I work in a mall. Yep, that's right, a shopping mall. Floor 4A, Siam Paragon. For those not familiar with Bangkok, Paragon is a (mostly) upscale mall here in Bangkok. This place is nuts. The combined value of the merchandise on one floor of Paragon trumps any mall or shopping complex I've seen anywhere else. Really. There's a huge pan-Asia food court, all the expected American fast food joints (some with multiple locations within the mall), a bunch of fast food places I've never seen before (Mos Burger, anyone? Or how about Auntie Anne's, the fast food pretzel shop?), lots of more upscale chain dining establishments, at least two Starbucks, a bowling alley, a karaoke center, and of course the requisite multiplex. One of the floors seems restricted to clothing and accessory stores with Italian names.
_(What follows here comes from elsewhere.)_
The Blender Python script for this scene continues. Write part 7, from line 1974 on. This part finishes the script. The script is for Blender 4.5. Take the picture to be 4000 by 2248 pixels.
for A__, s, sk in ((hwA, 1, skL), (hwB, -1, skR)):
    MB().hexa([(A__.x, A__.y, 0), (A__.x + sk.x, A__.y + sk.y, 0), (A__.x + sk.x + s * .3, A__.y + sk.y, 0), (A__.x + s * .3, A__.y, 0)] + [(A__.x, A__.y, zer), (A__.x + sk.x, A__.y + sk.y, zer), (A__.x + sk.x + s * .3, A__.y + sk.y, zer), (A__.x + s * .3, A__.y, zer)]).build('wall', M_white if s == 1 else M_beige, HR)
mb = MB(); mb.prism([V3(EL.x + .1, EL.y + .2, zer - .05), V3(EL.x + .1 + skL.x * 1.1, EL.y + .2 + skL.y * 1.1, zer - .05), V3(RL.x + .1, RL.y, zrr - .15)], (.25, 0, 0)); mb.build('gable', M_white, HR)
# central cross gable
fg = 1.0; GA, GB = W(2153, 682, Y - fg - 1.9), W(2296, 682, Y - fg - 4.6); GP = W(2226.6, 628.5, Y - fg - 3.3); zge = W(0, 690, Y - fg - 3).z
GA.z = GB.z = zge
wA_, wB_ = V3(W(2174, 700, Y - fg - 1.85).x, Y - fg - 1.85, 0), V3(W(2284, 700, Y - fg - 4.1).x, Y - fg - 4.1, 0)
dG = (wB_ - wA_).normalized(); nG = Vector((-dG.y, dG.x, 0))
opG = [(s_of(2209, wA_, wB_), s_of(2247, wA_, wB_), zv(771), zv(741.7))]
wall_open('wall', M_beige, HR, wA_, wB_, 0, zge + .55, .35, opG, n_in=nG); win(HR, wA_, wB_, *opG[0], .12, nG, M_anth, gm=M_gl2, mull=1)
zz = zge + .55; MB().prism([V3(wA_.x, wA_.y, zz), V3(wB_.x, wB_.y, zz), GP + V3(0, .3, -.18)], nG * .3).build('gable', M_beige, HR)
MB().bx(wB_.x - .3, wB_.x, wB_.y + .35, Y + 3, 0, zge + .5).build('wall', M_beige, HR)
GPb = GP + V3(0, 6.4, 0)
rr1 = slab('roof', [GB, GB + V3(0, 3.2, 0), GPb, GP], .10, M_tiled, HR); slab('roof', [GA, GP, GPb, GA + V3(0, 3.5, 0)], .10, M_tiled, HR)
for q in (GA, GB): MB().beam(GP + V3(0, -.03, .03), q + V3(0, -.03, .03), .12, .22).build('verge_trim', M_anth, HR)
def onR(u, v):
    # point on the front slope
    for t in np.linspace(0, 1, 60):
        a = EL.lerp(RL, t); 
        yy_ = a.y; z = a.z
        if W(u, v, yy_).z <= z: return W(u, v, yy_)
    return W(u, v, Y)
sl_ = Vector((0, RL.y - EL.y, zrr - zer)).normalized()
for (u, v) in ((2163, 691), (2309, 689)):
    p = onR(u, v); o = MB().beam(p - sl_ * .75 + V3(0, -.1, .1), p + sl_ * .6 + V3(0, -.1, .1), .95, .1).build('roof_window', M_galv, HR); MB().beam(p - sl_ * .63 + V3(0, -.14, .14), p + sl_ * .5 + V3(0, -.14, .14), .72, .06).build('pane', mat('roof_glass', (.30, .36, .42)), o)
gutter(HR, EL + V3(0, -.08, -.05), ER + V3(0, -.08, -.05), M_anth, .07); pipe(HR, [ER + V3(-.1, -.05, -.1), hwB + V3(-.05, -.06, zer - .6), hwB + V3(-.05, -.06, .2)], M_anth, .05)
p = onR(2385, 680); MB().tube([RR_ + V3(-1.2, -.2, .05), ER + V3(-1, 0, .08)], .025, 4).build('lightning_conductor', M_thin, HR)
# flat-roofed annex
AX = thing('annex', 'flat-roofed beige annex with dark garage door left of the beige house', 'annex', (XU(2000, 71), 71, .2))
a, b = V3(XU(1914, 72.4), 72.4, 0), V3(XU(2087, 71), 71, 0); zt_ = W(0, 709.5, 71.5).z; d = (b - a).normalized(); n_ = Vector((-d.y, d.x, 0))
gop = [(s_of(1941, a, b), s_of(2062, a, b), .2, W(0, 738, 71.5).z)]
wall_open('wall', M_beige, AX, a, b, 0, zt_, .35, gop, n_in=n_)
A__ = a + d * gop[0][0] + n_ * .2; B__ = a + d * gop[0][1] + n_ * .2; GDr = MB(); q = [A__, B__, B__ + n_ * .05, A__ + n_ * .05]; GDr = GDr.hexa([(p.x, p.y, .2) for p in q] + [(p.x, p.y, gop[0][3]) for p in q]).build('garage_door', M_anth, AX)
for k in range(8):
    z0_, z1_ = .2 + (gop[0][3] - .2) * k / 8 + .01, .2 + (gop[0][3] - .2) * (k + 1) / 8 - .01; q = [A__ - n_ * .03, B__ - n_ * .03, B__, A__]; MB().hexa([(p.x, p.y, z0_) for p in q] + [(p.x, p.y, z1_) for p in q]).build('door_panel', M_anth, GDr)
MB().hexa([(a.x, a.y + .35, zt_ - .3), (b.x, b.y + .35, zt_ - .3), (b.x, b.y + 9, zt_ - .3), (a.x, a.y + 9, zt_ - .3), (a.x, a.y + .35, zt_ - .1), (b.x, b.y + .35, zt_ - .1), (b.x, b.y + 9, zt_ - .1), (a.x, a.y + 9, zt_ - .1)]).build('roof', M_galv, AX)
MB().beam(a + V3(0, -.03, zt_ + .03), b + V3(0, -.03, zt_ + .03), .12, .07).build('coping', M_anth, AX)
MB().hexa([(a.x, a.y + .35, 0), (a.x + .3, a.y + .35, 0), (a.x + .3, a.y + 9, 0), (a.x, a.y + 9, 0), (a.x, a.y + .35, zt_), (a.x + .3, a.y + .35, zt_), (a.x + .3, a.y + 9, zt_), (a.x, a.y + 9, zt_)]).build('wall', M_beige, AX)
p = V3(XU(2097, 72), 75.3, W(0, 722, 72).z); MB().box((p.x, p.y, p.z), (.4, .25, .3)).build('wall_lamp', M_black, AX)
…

The biggest aquarium in Southeast Asia occupies the mall's basement, and there's a fancy car showroom on the fourth floor. We're talking fancy cars here (see picture). You have to wonder what Thai can afford this shit, especially with the 100% automobile import tax??? Paragon calls itself the "Pride of Bangkok" and it's a monument to capitalism and the consumer society that one would expect to find in Dubai or some other artificial, climate-controlled city of the future, not dirty, sweaty, ramshackle Bangkok. And it is surrounded by four or five other malls and shopping complexes, each catering to a different demographic. Even in a city of 8 million people, where is the market for all of this? This is supposed to be a developing country, after all.
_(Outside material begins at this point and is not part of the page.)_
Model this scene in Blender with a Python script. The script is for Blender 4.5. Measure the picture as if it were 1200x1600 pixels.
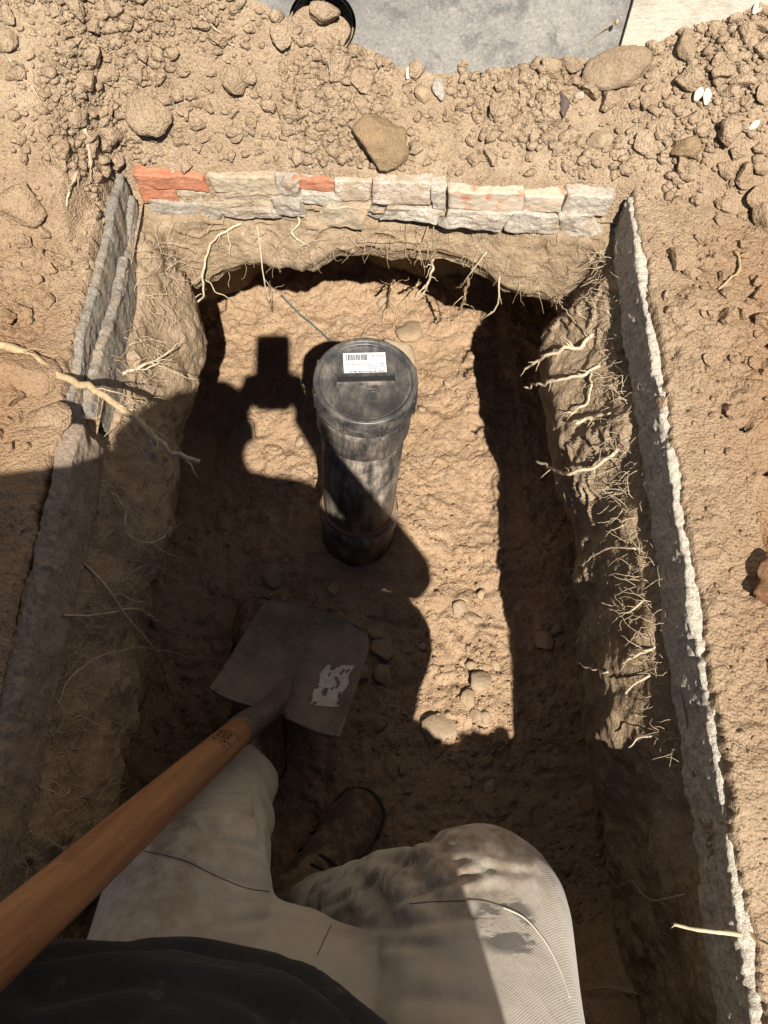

As I said I work on floor 4A, which is sort of a Being John Malkovitch-esque half-floor buried deep in the anterior of the Paragon complex, and only accessible via certain elevators (no one ever really takes the stairs in Thailand. You just don't.). 4A has been dubbed the Explorium, an "Edutainment Center" catering to kids or, more accurately, to their moneyed parents. This portmanteau-happy realm includes a kids' gym, a miniature indoor tennis court for children's lessons, some sort of dojo, a music school and several language centers, including my own. There's also a place I haven't quite figured out yet, the grammatically questionable Babies Genius, which I don't believe has any affiliation with the similarly named 1999 motion picture. Seriously, Babies Genius? Is that possessive? Or did they just put the plural S in the wrong place, perhaps for copyright reasons? Regardless, I don't know what they do in there, and I hope never to find out.
Also great about Paragon is the muzak; some of it is what would be expected: J- and K-pop, instrumental versions of timeless pop hits, and the like. But the lion's share of the piped in music easily goes to Nouvelle Vague(the band not the film movement)-esque sort of bossa-nova-lite versions of timeless pop hits. Seriously, there's gotta be hundreds of them. Some are kinda redundant--do we really need the Carpenters to sound even more like elevator music than they already do?--and some are just weird: one of my favorites so far is "November Rain." Stripped of all the ass-rock bombast and histerionics of of the original, and lacking Slash's memorable wank session, it reveals itself to be one of those songs that could be done convincingly in any style; so much so that I didn't recognize the it for what it was until almost the very end, the vaguely Romance language-accented female voice and unobtrusively polyrhythmic percussion soothed me so. I'm not kidding. Best track of 2k9. Strike that. Best track of any year.
3 comments:
i love the paragon. wanna have its babies.
Mos Burger, serving up "Japanese fine burger and coffee" originated here in Japan. Freshness Burger blows them outta the water.
Ew no, Mos Burger and Freshness Burger belong to the realm of "I will eat you between 3 and 6am when I still can hardly see through my liquor." Thank you Japan for shaping rice into "buns" and pretending that putting meat in between it makes a hamburger.